British prime minister Tony Blair suffered significant damage to his authority last night, falling to his first Commons defeat as MPs rejected his proposal to allow police to hold terror suspects for 90 days.
In a second blow to Mr Blair, the government failed to secure its "failsafe" amendment allowing police to hold suspects for 60 days. MPs instead ignored his warning that they risked compromising Britain's national security by voting to double the present permitted period of detention from 14 to 28 days.
The scale of the government's defeat - by 322 votes to 291 - shocked ministers, some of whom had privately urged Mr Blair to drop the proposal. In the end an estimated 49 Labour MPs joined forces with the Conservatives, Liberal Democrats, the DUP, SDLP and Scottish and Welsh nationalists to blow a major hole in the government's anti-terrorist strategy.
Having failed to bring his own party in behind the 90-day proposal, Conservative leader Michael Howard said Mr Blair should treat the defeat as a "confidence" issue and resign. And Liberal Democrat leader Charles Kennedy said Mr Blair risked becoming "a lame duck" prime minister unless he realised he could not behave in a "quasi-dictatorial way."
He continued: "If he doesn't, then increasingly his premiership is becoming a John Major premiership - at the mercy of events, at the mercy of opposition, not just from other political parties but from within his own."
But Mr Blair insisted his authority remained intact, and that the defeat of the powers sought by Britain's most senior police chiefs raised questions "about the leadership of other parties too".
Putting a brave face on defeat, he insisted: "Sometimes it is better to lose and do the right thing, than to win and do the wrong thing." And he said he hoped MPs "do not rue the day" they rejected the proposal.
The prime minister told the BBC: "I don't think it is a matter of my authority. Of course I would have preferred to have won rather than lost - sometimes there are issues that are sufficiently important that they should be determined on their merits." The police had told him the case for change was "compelling" and in those circumstances Mr Blair felt it was his duty to put it to the Commons.
Accepting the verdict of the MPs - "we live in a parliamentary democracy" - Mr Blair nonetheless maintained: "I think it was a wrong decision. I just hope in the longer term we do not rue it."
Mr Howard hailed the outcome "a good day for our parliamentary democracy and for our security". He maintained the Conservative Party had taken "a principled stand" and been fully vindicated.

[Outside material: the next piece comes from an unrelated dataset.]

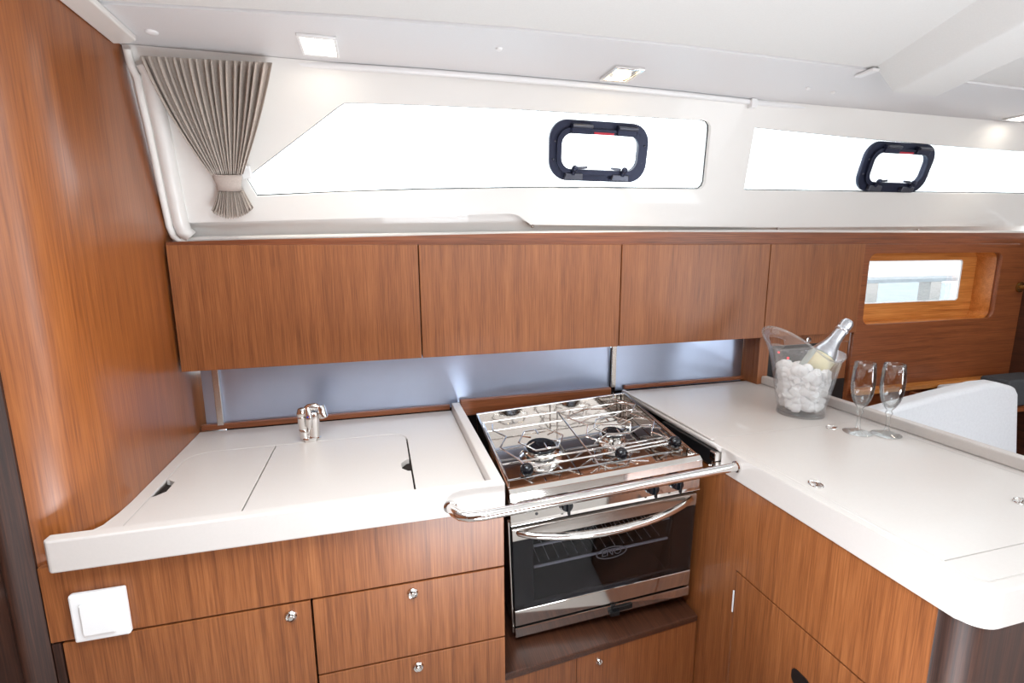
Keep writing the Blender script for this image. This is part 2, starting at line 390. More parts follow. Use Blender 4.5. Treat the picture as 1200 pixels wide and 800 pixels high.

"Parliament did its job of testing arguments put forward by the prime minister and found them to be inadequate and poorly argued. This devastating defeat is a searing indictment on his judgment," he said. And he charged: "Mr Blair's authority has been diminished almost to vanishing point. This vote shows he is no longer able to carry his own party with him. He must now consider his position."
Home Secretary Charles Clarke denied Mr Blair had been "foolhardy" in pushing ahead with the proposal, however, and insisted the defeat would make Mr Blair want to continue in office rather than quit.
A dramatic day at Westminster had seen chancellor Gordon Brown and foreign secretary Jack Straw ordered back from foreign trips at short notice as Labour whips battled to keep mutinous backbenchers in line.
Ministers also had discussions with the DUP about a possible side-deal safeguard over a financial package for members of the Royal Irish Regiment. Despite reports and impressions of panic at the heart of government, however, Mr Clarke said he had not suspected until half an hour before the crucial vote that the government might lose.